As you say your parting word, how can we keep trust in 2026, especially during discussions about powers, different versions, and enforcement?

In the end, trust is built through fair processes and clear ways to resolve disputes. Provide clear guidance promptly, maintain a single, updated legal document, and set clear rules for enforcement. Use audit logs in digital systems to track decisions and reviews, and allow taxpayers to challenge assessments without facing penalties. When taxpayers see fairness, consistency, and quick resolutions, they are more likely to comply, thereby expanding the tax base without resorting to force.

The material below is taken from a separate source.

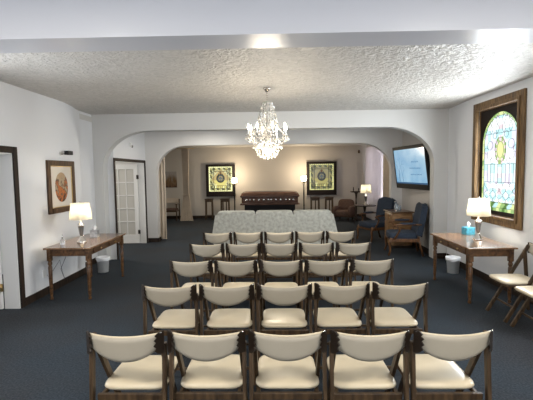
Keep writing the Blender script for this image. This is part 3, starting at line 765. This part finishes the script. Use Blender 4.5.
def torchiere(label, x, y, z1):
    t = thing('floor_lamp', label, 'lamp', (x, y, 0))
    MB().lathe([(.14, .002), (.14, .02), (.05, .045), (.02, .07)], M['trim'], n=20).build('base', t)
    MB().lathe([(.024, .07), (.024, .5), (.032, .52), (.024, .54), (.022, z1-.12), (.026, z1-.10)], M['blackplastic'], n=10).build('pole', t)
    MB().lathe([(.02, z1-.10), (.05, z1-.075), (.085, z1-.04), (.03, z1-.03)], M['brass'], n=14).build('cup', t)
    MB().lathe([(.04, z1-.03), (.075, z1+.0), (.105, z1+.06), (.10, z1+.12), (.075, z1+.16)], M['globe'], n=20).build('glass_globe', t)
    L = bpy.data.lights.new('torch_glow', 'POINT'); L.energy = 24; L.color = (1, .80, .55); L.shadow_soft_size = .10
    lo = bpy.data.objects.new('torch_glow', L); COL.objects.link(lo); lo.parent = t; lo.location = (0, 0, z1+.32)
torchiere('brass floor lamp with glowing glass globe left of the casket', -1.46, 14.8, 1.40)
torchiere('brass floor lamp with glowing glass globe right of the casket', 1.11, 14.8, 1.44)

L1 = dict(y=emit('box_glass_yellow', srgb(220, 208, 120), .62), lg=emit('box_glass_lime', srgb(214, 218, 165), .6), g=emit('box_glass_green', srgb(128, 128, 82), .33),
          a=emit('box_glass_tan', srgb(205, 182, 120), .5), w=emit('box_glass_cream', srgb(236, 234, 170), .78), b=emit('box_glass_grey_blue', srgb(115, 130, 130), .4), r=emit('box_glass_rust', srgb(130, 85, 40), .4), d=emit('box_glass_dark', srgb(70, 78, 60), .3))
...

Finally, if the tax reform package is well-executed as designed, it will promote harmonization and coordination, including a solid institutional framework to help reduce friction in revenue administration and make dispute resolution smoother. This is especially important for U.S.-linked projects such as equipment supply, EPC/facility upgrades, cold-chain investments, and digital systems rollouts, because when things are predictable, it lowers the risk premium, speeds up contract cycles, and boosts confidence in financing. All in all, this creates a positive cycle: Nigeria becomes a more dependable place for manufacturing, invoicing, and scaling compliant operations, which in turn supports stronger trade relationships, technology transfer, and long-term investments. Please, let me add that I am an engineer, and my opinion should not be taken as legal tax advice.